- **EXERCISE DESCRIPTION**
Extract exactly those lines that lie between the start of the material and the line with "beam((NX[1], NY[1]), (NX[1]", including both boundary lines and no others.

········

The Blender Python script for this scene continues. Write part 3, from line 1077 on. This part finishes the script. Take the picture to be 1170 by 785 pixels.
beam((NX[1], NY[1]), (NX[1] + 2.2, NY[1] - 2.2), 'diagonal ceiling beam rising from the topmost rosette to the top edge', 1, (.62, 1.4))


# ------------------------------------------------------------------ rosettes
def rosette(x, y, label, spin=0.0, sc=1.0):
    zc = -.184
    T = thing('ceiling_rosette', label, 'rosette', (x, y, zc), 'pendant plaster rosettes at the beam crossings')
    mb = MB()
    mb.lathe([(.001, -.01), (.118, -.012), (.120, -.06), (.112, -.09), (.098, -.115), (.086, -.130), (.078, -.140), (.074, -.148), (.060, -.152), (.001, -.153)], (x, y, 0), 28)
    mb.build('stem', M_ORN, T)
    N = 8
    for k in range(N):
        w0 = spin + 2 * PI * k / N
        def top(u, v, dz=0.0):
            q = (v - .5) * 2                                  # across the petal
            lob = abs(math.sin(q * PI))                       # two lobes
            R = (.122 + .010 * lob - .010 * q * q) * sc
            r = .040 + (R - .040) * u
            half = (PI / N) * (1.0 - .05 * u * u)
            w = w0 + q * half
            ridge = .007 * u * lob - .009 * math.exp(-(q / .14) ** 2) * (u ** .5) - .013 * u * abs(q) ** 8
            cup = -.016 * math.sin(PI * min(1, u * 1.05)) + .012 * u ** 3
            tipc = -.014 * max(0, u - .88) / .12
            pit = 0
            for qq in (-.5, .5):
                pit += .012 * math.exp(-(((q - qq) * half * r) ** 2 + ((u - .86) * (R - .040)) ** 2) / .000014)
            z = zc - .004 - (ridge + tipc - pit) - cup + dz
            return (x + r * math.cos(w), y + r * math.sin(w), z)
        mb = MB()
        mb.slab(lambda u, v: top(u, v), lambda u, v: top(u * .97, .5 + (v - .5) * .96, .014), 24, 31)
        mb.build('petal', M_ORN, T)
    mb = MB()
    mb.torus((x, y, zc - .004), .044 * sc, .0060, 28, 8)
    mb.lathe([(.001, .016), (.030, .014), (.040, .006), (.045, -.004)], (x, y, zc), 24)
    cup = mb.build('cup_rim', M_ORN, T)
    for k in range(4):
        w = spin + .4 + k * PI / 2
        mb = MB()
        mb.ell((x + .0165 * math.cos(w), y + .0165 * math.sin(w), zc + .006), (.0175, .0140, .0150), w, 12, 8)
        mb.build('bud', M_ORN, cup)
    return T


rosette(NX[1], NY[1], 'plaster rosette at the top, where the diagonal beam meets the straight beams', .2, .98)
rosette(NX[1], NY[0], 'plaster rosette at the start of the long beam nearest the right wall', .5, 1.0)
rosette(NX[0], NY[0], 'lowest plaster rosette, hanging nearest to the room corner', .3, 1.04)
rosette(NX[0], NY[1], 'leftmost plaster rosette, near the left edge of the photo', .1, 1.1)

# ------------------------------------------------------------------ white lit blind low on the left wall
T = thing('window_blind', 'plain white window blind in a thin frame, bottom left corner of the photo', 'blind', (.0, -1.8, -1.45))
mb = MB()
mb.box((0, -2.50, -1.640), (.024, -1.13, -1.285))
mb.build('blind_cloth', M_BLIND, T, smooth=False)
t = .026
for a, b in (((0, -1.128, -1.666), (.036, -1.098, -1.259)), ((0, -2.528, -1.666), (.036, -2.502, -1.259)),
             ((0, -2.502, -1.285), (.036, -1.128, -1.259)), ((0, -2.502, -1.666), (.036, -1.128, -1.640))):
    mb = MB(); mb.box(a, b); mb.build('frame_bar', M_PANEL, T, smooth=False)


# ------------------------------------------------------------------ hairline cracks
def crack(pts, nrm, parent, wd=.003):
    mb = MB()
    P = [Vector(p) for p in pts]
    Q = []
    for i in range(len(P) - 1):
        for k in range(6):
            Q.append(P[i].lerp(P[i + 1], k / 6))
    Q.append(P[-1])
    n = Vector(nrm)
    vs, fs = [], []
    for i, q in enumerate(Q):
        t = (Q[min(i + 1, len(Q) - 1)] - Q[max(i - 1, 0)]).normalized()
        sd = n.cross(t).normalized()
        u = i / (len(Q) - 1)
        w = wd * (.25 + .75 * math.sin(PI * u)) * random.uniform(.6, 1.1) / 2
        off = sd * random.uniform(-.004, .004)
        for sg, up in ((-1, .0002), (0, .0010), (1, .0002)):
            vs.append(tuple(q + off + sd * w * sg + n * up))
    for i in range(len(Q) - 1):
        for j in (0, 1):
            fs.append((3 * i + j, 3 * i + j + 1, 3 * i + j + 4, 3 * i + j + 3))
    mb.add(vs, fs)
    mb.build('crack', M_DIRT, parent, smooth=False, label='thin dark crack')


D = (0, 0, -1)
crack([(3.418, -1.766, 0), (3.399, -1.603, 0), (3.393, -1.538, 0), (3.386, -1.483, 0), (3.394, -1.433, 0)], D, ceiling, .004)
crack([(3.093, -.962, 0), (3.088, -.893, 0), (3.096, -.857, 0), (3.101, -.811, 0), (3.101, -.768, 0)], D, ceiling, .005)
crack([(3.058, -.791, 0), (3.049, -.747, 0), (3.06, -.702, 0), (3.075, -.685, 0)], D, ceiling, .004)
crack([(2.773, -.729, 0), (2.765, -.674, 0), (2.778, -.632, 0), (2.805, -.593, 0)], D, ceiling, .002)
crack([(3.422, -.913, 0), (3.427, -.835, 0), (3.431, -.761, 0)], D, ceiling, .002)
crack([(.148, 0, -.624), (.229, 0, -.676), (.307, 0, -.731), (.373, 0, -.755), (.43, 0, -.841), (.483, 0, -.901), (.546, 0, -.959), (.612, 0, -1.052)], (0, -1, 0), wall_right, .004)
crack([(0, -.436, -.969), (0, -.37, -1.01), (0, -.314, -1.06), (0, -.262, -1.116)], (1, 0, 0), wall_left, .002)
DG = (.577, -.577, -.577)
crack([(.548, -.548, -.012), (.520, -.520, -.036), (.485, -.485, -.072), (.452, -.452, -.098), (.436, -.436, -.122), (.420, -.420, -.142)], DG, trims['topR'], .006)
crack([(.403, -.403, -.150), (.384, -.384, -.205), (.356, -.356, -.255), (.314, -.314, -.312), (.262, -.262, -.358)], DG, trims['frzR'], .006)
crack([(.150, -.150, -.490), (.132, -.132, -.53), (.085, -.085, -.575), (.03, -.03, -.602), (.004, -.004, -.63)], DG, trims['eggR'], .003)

········

- **ANSWER BELOW**
The Blender Python script for this scene continues. Write part 3, from line 1077 on. This part finishes the script. Take the picture to be 1170 by 785 pixels.
beam((NX[1], NY[1]), (NX[1] + 2.2, NY[1] - 2.2), 'diagonal ceiling beam rising from the topmost rosette to the top edge', 1, (.62, 1.4))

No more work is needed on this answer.